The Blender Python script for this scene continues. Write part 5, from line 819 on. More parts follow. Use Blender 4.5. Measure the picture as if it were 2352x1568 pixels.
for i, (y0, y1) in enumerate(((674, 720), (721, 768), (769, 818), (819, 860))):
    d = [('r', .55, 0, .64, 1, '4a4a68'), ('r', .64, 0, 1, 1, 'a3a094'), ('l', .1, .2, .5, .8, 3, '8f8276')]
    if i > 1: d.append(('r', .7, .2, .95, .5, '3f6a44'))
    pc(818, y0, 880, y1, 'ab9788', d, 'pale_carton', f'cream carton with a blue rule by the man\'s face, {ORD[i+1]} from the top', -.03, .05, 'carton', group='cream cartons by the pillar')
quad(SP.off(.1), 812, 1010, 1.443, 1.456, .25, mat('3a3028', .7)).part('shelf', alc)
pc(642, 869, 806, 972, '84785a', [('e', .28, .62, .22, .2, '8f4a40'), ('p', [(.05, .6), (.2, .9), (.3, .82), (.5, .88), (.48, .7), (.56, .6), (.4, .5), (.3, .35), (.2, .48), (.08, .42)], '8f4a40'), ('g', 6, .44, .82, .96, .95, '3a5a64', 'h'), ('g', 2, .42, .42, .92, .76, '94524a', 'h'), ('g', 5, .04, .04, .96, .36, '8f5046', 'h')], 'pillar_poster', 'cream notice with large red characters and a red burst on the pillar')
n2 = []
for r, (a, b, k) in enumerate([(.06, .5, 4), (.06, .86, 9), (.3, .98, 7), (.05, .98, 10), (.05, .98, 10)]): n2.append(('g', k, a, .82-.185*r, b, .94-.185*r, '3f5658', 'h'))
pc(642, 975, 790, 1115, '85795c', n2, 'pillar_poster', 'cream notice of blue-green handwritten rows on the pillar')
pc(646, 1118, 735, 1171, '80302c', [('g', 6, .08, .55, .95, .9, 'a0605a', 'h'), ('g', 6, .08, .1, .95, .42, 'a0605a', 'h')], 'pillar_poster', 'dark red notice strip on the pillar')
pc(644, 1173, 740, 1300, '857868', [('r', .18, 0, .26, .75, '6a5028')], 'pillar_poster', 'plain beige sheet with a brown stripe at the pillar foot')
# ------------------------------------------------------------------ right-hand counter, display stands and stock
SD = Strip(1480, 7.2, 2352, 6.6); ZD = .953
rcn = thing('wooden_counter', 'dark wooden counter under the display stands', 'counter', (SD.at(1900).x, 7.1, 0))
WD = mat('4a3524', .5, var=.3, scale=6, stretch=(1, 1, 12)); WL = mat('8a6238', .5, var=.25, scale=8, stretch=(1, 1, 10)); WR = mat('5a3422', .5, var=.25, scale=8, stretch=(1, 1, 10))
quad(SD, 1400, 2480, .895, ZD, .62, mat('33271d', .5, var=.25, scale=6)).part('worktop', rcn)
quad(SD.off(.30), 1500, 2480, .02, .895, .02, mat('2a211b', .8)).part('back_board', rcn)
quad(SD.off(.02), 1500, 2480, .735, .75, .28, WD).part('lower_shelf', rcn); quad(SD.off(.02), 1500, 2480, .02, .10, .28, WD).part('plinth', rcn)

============

◆ WHAT IS NEEDED
Using the material above, copy every line in which the string "from" occurs.

◆ FINAL RESULT
The Blender Python script for this scene continues. Write part 5, from line 819 on. More parts follow. Use Blender 4.5. Measure the picture as if it were 2352x1568 pixels.
    pc(818, y0, 880, y1, 'ab9788', d, 'pale_carton', f'cream carton with a blue rule by the man\'s face, {ORD[i+1]} from the top', -.03, .05, 'carton', group='cream cartons by the pillar')